EDUCATION CRISIS

Hero chief teaches maths, religion as non-locals flee

Civil servants, NGO staff dedicate free time to teaching in schools where non-locals have fled

In Summary

• Chief Dekow Ahmed has volunteered to take over the mathematics and religious lessons for Class 8 pupils whom he calls the most vulnerable. 

• The school’s headteacher Siyat Hussein said  23 non-local teachers have fled — fearing terror attacks — leaving only 12 teachers for more than  2,000 pupils.  

Iftin East location chief Dekow Ahmed teaches maths to Standard 8 pupils at Iftin Primary School.
HERO: Iftin East location chief Dekow Ahmed teaches maths to Standard 8 pupils at Iftin Primary School.
Image: STEPHEN ASTARIKO

If there ever was a case of doing the right thing, this is it.

There's a teaching crisis in Garissa and other Northeastern counties.

Civil servants and NGO staff are dedicating their free time to teach in schools. Non-local teachers have fled. They were transferred by their employer, the Teachers Service Commission, for fear of al Shabaab terror attacks.

I was deeply touched on learning that 23 non-local teachers in the school had left. That leaves only 12 teachers for more than 2,000 pupils.
Chief Dekow Ahmed

At Iftin Primary School, area chief Dekow Ahmed has taken over mathematics and religious students for Class 8 pupils, calling them the most vulnerable.

Ahmed, the Iftin East location chief, was a teacher before joining the former provincial administration.

"I was deeply touched on learning that 23 non-local teachers in the school had left. That leaves only 12 teachers for more than 2,000 pupils," he told the Star.
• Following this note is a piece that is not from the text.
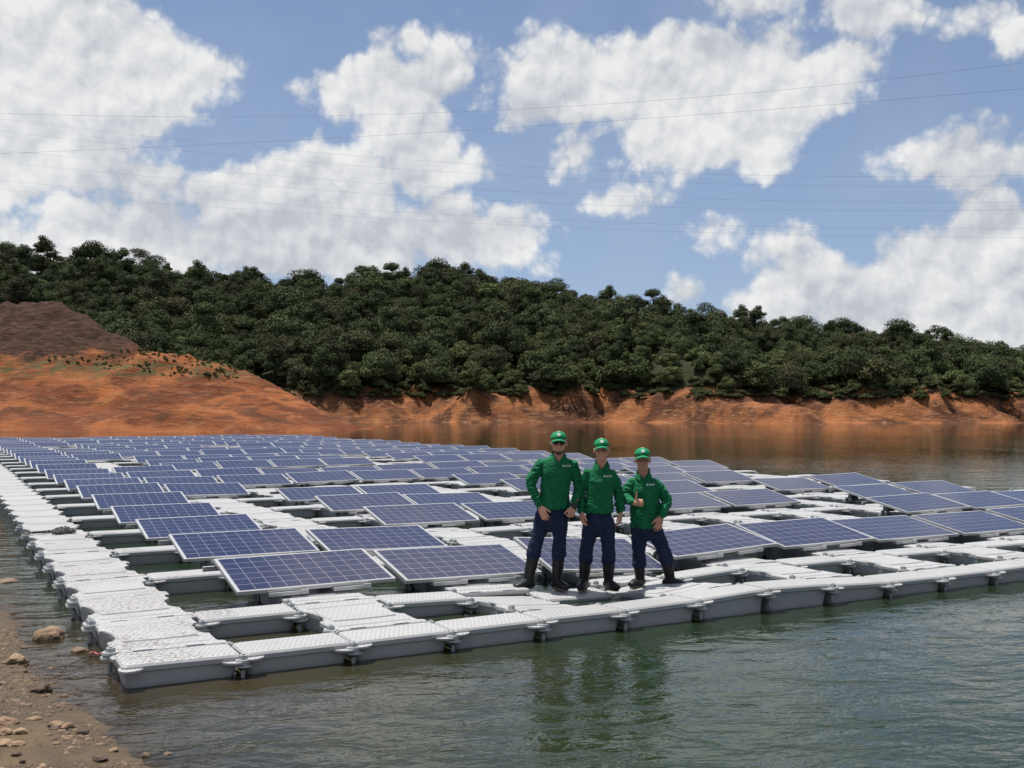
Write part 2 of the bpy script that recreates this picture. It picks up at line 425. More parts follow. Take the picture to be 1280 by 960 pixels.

He said has to balance his tie carefully. He begins classes from 6am until break time, when he goes back to his office to serve the public as chief.

Ahmed, a former pupil at the school, said the crisis forced him to sacrifice some from his busy schedule to help students. But it's really not a sacrifice.

"Surely, I could not just sit down and watch as our young people suffer after teachers left en mass," he said.

"I have a teaching background to offer. I have my own children, brothers and close relatives with children. I was obliged to chip in," Ahmed said.

Ahmed used to be a teacher at Jaribu Primary School in Garissa.

Muslim communities in the region and other stakeholders have appealed to communities to support the school administration and find stopgap measures until a permanent solution is found.

The school’s headteacher, Siyat Hussein, praised the chief, saying he was coming at the right time when his services are most needed.

“As a  school, we have been left exposed by the departure of non-local teachers who left without notice. The situation is worse because they were the majority. The current situation compromises our performance," he told the Star.

Only three non-local teachers are left and they declined to speak to reporters.

Ijara MP Sophia Abdi who on Monday locked the TSC offices in Garissa, blaming the teachers' employer for the education crisis.

She herself is a teacher by profession. She praised the chief and urged other volunteers to help.

“I express my gratitude to the chief who took it upon himself to fill the gap deliberately created by the TSC by transferring teachers and jeopardising children’s future," she said.

"I urge other energetic retired teachers to come out and volunteer to teach again.